In the heat of the midday (as it turned out), we ventured forth via bus to Pisa, once again joining crowds of day-trippers self-funneling into a very few locations. The architectural complex that includes the famous un-plumb bell-tower is in a giant grassy area, with tremendously outsized buildings. The complex is unlike any other church complex we’ve seen for its size and the fact that it is not integrated into the cities’ active streets, shops, institutional buildings, and domiciles. Fortunately, the scale of the buildings and the campo partially temper the funneling problem.
Tourist-behaviors rarely offer surprises. We watched people doing the “pushing upright” photos. Often the photographer and the subject had repeated back-and-forths to get the desired effect captured. We just photoed unfolding events, rather than doing it ourselves.
To my eye, the cathedral next to the Leaning Tower also evinces evidence of foundation unevenness and sinking. Look at those last four arches (left) and the lines of the sections of the building. There’s some distortion by the camera, but there’re non-parallel lines in the building, too.

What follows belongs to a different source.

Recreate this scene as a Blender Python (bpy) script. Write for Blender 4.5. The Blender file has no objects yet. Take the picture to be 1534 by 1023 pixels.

Back “home” in Lucca, we strolled the defensive wall that circles the old-town to catch the sunset. I did not expect the high craggy mountains that populate the skyline in this direction, but they are eye-catching.
2 October 2014 at 11:11 pm
Mary Jo says:
Wow, that’s one fancy camera to get the whole picture, and it even straightens out the leaning tower (at least in the 1st pic)! Love taking the Grand Tour vicariously!
3 October 2014 at 1:48 am
Sammy says:
The first one is a panorama, and the angle it’s taken from does reduce the perception of the leaning. I don’t know the magic behind the panorama-izing, but it does reduce keystoning in a useful and elegant way.